Hey, I’m a veteran. I salute the flag! But I’m not inclined to salute the Border Patrol -- and I won’t stand for Kate Smith. Incidentally, Kate Smith and that Irving Berlin bit of jingoism originally infiltrated sports in my hometown in the 1970s when the aging 300-pound songbird hooked up with one of the ugliest, nastiest teams in modern sports history, the brawling Philadelphia Flyers hockey team of those years.

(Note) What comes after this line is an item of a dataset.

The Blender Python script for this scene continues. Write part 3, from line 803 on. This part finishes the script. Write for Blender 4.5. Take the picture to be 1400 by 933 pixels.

In fact, the phrase “It ain’t over till the fat lady sings” derives not from a wry comment on opera (as is often assumed) but from the Philadelphia Flyers home games of that era, when Kate Smith bellowed out “God Bless America” as a good luck gesture that began to be played at the end, as well as the start, of the hockey games.
Anyway, that’s it between baseball and me, after an admittedly wonderful half-century fling that started in Philly, in the ballpark, Connie Mack Stadium, in the years when the great pitcher Robin Roberts routinely won 20 games, many by a single little run, in seasons when the Phillies were averaging only about 60 total wins. In an era when the great Richie Ashburn, so persistent at fouling off third strikes in maddening succession that he once fouled off a strike that hit a lady in the third-base stands and, still at bat a few pitches later, fouled off another one that hit the same woman as she was being carried out of the stands. In the years when you could see Willie Mays on the visiting Giants rear back and fire a long arcing throw from deep center, back toward the 447-foot mark, that could nail a runner headed to the plate on one single bounce, no cutoff man required.
But that was a long time ago, that was before Kate Smith and the dancing mascots and the $25 million a year contracts, and the socially stratified ballparks – or, I should say stadiums.
For baseball and me these days, in fact on what we used to look forward to with such a thrill as Opening Day, it’s three strikes, and I’m out.